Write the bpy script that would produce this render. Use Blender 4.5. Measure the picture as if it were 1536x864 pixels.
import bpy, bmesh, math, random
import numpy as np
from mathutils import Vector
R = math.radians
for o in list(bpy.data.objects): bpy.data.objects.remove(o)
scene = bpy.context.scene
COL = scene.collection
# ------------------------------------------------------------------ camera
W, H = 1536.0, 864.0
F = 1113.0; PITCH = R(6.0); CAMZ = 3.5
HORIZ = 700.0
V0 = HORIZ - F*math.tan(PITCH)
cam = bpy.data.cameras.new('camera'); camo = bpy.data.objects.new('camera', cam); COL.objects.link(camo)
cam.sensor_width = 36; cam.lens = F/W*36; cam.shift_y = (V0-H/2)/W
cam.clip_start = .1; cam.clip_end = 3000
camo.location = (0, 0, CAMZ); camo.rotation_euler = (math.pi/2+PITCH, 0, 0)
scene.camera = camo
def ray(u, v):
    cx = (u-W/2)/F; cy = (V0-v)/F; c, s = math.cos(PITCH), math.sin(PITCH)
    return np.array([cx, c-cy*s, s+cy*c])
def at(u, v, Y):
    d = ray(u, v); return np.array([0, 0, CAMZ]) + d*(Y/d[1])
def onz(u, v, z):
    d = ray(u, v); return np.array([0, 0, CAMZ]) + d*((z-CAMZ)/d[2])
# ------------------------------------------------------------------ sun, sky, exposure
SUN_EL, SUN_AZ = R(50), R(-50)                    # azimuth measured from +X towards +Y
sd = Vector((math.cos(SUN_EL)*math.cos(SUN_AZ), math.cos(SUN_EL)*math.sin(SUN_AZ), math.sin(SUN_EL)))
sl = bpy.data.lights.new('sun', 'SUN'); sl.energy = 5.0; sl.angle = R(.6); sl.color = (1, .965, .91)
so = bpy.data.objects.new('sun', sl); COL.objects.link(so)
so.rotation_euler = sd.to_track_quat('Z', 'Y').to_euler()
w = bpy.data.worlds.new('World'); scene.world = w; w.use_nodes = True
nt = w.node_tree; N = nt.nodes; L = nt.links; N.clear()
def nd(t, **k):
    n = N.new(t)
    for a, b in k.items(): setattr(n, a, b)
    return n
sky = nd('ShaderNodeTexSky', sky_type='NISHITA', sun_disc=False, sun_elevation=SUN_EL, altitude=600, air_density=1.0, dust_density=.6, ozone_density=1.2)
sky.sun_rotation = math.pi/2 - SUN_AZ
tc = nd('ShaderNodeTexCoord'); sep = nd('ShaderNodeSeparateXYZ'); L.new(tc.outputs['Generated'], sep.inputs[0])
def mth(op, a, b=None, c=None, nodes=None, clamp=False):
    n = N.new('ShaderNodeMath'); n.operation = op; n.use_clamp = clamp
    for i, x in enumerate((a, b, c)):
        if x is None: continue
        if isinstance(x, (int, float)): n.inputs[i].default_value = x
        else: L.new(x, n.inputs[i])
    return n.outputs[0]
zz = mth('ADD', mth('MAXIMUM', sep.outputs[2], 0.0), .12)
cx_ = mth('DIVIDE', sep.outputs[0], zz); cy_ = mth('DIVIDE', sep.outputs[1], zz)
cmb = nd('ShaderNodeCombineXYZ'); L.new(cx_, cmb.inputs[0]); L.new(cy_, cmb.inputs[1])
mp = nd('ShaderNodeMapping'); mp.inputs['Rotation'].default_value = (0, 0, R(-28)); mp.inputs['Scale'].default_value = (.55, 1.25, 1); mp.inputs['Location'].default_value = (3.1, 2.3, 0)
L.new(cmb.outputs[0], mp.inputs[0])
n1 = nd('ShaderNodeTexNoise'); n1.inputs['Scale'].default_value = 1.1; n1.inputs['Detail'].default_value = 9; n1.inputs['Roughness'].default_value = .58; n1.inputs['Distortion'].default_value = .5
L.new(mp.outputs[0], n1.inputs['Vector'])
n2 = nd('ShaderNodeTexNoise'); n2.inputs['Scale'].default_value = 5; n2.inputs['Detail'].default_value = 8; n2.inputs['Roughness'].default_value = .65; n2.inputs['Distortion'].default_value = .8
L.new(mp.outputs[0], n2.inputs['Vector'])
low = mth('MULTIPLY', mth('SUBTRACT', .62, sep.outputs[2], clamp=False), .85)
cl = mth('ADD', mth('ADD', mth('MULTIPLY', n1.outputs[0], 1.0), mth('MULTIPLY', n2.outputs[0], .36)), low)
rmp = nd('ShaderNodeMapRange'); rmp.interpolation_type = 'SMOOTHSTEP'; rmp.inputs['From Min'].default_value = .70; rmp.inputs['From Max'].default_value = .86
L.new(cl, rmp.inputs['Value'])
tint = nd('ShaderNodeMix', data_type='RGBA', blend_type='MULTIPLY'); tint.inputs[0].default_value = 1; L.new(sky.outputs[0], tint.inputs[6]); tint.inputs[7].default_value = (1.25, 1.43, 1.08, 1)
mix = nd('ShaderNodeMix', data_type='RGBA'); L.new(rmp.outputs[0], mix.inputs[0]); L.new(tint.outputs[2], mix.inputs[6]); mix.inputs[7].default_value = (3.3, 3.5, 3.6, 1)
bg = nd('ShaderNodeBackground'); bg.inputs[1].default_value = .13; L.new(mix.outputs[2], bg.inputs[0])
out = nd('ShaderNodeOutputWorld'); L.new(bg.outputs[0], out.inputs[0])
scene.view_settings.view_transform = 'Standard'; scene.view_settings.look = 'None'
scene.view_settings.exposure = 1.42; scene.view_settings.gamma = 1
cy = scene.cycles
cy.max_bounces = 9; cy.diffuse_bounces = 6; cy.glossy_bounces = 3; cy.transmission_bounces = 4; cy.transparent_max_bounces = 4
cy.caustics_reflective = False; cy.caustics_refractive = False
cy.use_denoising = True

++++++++

● **GOAL OF THE EXERCISE**:
Hand back the material above in full, exactly as written.

● **FULL OUTPUT**:
Write the bpy script that would produce this render. Use Blender 4.5. Measure the picture as if it were 1536x864 pixels.
import bpy, bmesh, math, random
import numpy as np
from mathutils import Vector
R = math.radians
for o in list(bpy.data.objects): bpy.data.objects.remove(o)
scene = bpy.context.scene
COL = scene.collection
# ------------------------------------------------------------------ camera
W, H = 1536.0, 864.0
F = 1113.0; PITCH = R(6.0); CAMZ = 3.5
HORIZ = 700.0
V0 = HORIZ - F*math.tan(PITCH)
cam = bpy.data.cameras.new('camera'); camo = bpy.data.objects.new('camera', cam); COL.objects.link(camo)
cam.sensor_width = 36; cam.lens = F/W*36; cam.shift_y = (V0-H/2)/W
cam.clip_start = .1; cam.clip_end = 3000
camo.location = (0, 0, CAMZ); camo.rotation_euler = (math.pi/2+PITCH, 0, 0)
scene.camera = camo
def ray(u, v):
    cx = (u-W/2)/F; cy = (V0-v)/F; c, s = math.cos(PITCH), math.sin(PITCH)
    return np.array([cx, c-cy*s, s+cy*c])
def at(u, v, Y):
    d = ray(u, v); return np.array([0, 0, CAMZ]) + d*(Y/d[1])
def onz(u, v, z):
    d = ray(u, v); return np.array([0, 0, CAMZ]) + d*((z-CAMZ)/d[2])
# ------------------------------------------------------------------ sun, sky, exposure
SUN_EL, SUN_AZ = R(50), R(-50)                    # azimuth measured from +X towards +Y
sd = Vector((math.cos(SUN_EL)*math.cos(SUN_AZ), math.cos(SUN_EL)*math.sin(SUN_AZ), math.sin(SUN_EL)))
sl = bpy.data.lights.new('sun', 'SUN'); sl.energy = 5.0; sl.angle = R(.6); sl.color = (1, .965, .91)
so = bpy.data.objects.new('sun', sl); COL.objects.link(so)
so.rotation_euler = sd.to_track_quat('Z', 'Y').to_euler()
w = bpy.data.worlds.new('World'); scene.world = w; w.use_nodes = True
nt = w.node_tree; N = nt.nodes; L = nt.links; N.clear()
def nd(t, **k):
    n = N.new(t)
    for a, b in k.items(): setattr(n, a, b)
    return n
sky = nd('ShaderNodeTexSky', sky_type='NISHITA', sun_disc=False, sun_elevation=SUN_EL, altitude=600, air_density=1.0, dust_density=.6, ozone_density=1.2)
sky.sun_rotation = math.pi/2 - SUN_AZ
tc = nd('ShaderNodeTexCoord'); sep = nd('ShaderNodeSeparateXYZ'); L.new(tc.outputs['Generated'], sep.inputs[0])
def mth(op, a, b=None, c=None, nodes=None, clamp=False):
    n = N.new('ShaderNodeMath'); n.operation = op; n.use_clamp = clamp
    for i, x in enumerate((a, b, c)):
        if x is None: continue
        if isinstance(x, (int, float)): n.inputs[i].default_value = x
        else: L.new(x, n.inputs[i])
    return n.outputs[0]
zz = mth('ADD', mth('MAXIMUM', sep.outputs[2], 0.0), .12)
cx_ = mth('DIVIDE', sep.outputs[0], zz); cy_ = mth('DIVIDE', sep.outputs[1], zz)
cmb = nd('ShaderNodeCombineXYZ'); L.new(cx_, cmb.inputs[0]); L.new(cy_, cmb.inputs[1])
mp = nd('ShaderNodeMapping'); mp.inputs['Rotation'].default_value = (0, 0, R(-28)); mp.inputs['Scale'].default_value = (.55, 1.25, 1); mp.inputs['Location'].default_value = (3.1, 2.3, 0)
L.new(cmb.outputs[0], mp.inputs[0])
n1 = nd('ShaderNodeTexNoise'); n1.inputs['Scale'].default_value = 1.1; n1.inputs['Detail'].default_value = 9; n1.inputs['Roughness'].default_value = .58; n1.inputs['Distortion'].default_value = .5
L.new(mp.outputs[0], n1.inputs['Vector'])
n2 = nd('ShaderNodeTexNoise'); n2.inputs['Scale'].default_value = 5; n2.inputs['Detail'].default_value = 8; n2.inputs['Roughness'].default_value = .65; n2.inputs['Distortion'].default_value = .8
L.new(mp.outputs[0], n2.inputs['Vector'])
low = mth('MULTIPLY', mth('SUBTRACT', .62, sep.outputs[2], clamp=False), .85)
cl = mth('ADD', mth('ADD', mth('MULTIPLY', n1.outputs[0], 1.0), mth('MULTIPLY', n2.outputs[0], .36)), low)
rmp = nd('ShaderNodeMapRange'); rmp.interpolation_type = 'SMOOTHSTEP'; rmp.inputs['From Min'].default_value = .70; rmp.inputs['From Max'].default_value = .86
L.new(cl, rmp.inputs['Value'])
tint = nd('ShaderNodeMix', data_type='RGBA', blend_type='MULTIPLY'); tint.inputs[0].default_value = 1; L.new(sky.outputs[0], tint.inputs[6]); tint.inputs[7].default_value = (1.25, 1.43, 1.08, 1)
mix = nd('ShaderNodeMix', data_type='RGBA'); L.new(rmp.outputs[0], mix.inputs[0]); L.new(tint.outputs[2], mix.inputs[6]); mix.inputs[7].default_value = (3.3, 3.5, 3.6, 1)
bg = nd('ShaderNodeBackground'); bg.inputs[1].default_value = .13; L.new(mix.outputs[2], bg.inputs[0])
out = nd('ShaderNodeOutputWorld'); L.new(bg.outputs[0], out.inputs[0])
scene.view_settings.view_transform = 'Standard'; scene.view_settings.look = 'None'
scene.view_settings.exposure = 1.42; scene.view_settings.gamma = 1
cy = scene.cycles
cy.max_bounces = 9; cy.diffuse_bounces = 6; cy.glossy_bounces = 3; cy.transmission_bounces = 4; cy.transparent_max_bounces = 4
cy.caustics_reflective = False; cy.caustics_refractive = False
cy.use_denoising = True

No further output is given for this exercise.